(TASK TO CARRY OUT): Every line below is to be copied exactly, with the pictures left out.
## START INFORMATION SHOWN
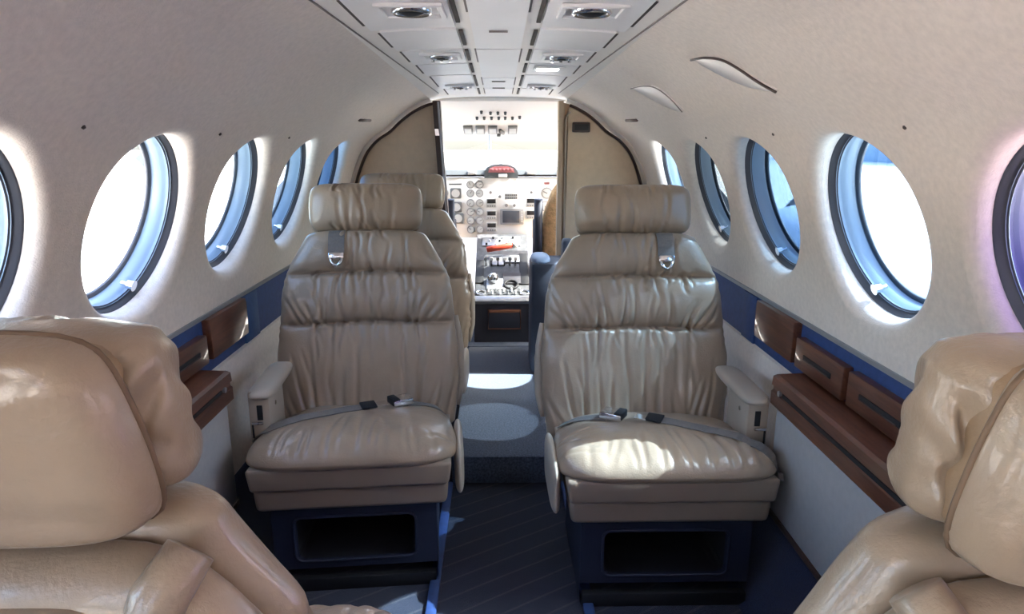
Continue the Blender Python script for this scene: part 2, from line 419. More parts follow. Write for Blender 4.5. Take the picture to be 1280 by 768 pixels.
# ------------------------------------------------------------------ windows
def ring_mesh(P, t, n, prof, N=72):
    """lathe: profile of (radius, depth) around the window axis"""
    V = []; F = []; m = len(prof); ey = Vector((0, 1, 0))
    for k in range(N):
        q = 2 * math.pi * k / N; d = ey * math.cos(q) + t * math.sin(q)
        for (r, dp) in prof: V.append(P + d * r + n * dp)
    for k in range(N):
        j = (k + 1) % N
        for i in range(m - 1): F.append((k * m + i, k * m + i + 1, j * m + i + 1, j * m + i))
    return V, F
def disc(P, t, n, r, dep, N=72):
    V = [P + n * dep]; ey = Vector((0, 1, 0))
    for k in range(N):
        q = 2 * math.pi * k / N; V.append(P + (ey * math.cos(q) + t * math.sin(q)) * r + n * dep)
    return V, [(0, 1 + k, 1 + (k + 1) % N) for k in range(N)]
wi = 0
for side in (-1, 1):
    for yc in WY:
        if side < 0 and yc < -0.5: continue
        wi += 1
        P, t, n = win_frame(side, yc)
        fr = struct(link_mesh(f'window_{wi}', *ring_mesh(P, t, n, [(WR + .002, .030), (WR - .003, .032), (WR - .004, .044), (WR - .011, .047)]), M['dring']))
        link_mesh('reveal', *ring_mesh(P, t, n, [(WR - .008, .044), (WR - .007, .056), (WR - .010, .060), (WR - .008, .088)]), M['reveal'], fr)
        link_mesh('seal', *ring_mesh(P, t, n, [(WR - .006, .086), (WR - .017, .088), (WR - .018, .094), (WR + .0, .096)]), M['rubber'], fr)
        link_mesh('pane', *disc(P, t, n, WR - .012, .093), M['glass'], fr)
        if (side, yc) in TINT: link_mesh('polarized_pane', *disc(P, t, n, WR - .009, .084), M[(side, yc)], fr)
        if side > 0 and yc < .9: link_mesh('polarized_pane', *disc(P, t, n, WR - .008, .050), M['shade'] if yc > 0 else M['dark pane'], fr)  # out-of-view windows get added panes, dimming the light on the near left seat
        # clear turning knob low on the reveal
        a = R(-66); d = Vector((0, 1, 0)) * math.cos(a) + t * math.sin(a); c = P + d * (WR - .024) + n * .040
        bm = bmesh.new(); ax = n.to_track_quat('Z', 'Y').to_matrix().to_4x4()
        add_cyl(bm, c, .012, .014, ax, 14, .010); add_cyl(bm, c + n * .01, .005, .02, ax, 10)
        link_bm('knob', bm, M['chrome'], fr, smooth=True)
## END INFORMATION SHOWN
(EXERCISE SOLUTION):
Continue the Blender Python script for this scene: part 2, from line 419. More parts follow. Write for Blender 4.5. Take the picture to be 1280 by 768 pixels.
# ------------------------------------------------------------------ windows
def ring_mesh(P, t, n, prof, N=72):
    """lathe: profile of (radius, depth) around the window axis"""
    V = []; F = []; m = len(prof); ey = Vector((0, 1, 0))
    for k in range(N):
        q = 2 * math.pi * k / N; d = ey * math.cos(q) + t * math.sin(q)
        for (r, dp) in prof: V.append(P + d * r + n * dp)
    for k in range(N):
        j = (k + 1) % N
        for i in range(m - 1): F.append((k * m + i, k * m + i + 1, j * m + i + 1, j * m + i))
    return V, F
def disc(P, t, n, r, dep, N=72):
    V = [P + n * dep]; ey = Vector((0, 1, 0))
    for k in range(N):
        q = 2 * math.pi * k / N; V.append(P + (ey * math.cos(q) + t * math.sin(q)) * r + n * dep)
    return V, [(0, 1 + k, 1 + (k + 1) % N) for k in range(N)]
wi = 0
for side in (-1, 1):
    for yc in WY:
        if side < 0 and yc < -0.5: continue
        wi += 1
        P, t, n = win_frame(side, yc)
        fr = struct(link_mesh(f'window_{wi}', *ring_mesh(P, t, n, [(WR + .002, .030), (WR - .003, .032), (WR - .004, .044), (WR - .011, .047)]), M['dring']))
        link_mesh('reveal', *ring_mesh(P, t, n, [(WR - .008, .044), (WR - .007, .056), (WR - .010, .060), (WR - .008, .088)]), M['reveal'], fr)
        link_mesh('seal', *ring_mesh(P, t, n, [(WR - .006, .086), (WR - .017, .088), (WR - .018, .094), (WR + .0, .096)]), M['rubber'], fr)
        link_mesh('pane', *disc(P, t, n, WR - .012, .093), M['glass'], fr)
        if (side, yc) in TINT: link_mesh('polarized_pane', *disc(P, t, n, WR - .009, .084), M[(side, yc)], fr)
        if side > 0 and yc < .9: link_mesh('polarized_pane', *disc(P, t, n, WR - .008, .050), M['shade'] if yc > 0 else M['dark pane'], fr)  # out-of-view windows get added panes, dimming the light on the near left seat
        # clear turning knob low on the reveal
        a = R(-66); d = Vector((0, 1, 0)) * math.cos(a) + t * math.sin(a); c = P + d * (WR - .024) + n * .040
        bm = bmesh.new(); ax = n.to_track_quat('Z', 'Y').to_matrix().to_4x4()
        add_cyl(bm, c, .012, .014, ax, 14, .010); add_cyl(bm, c + n * .01, .005, .02, ax, 10)
        link_bm('knob', bm, M['chrome'], fr, smooth=True)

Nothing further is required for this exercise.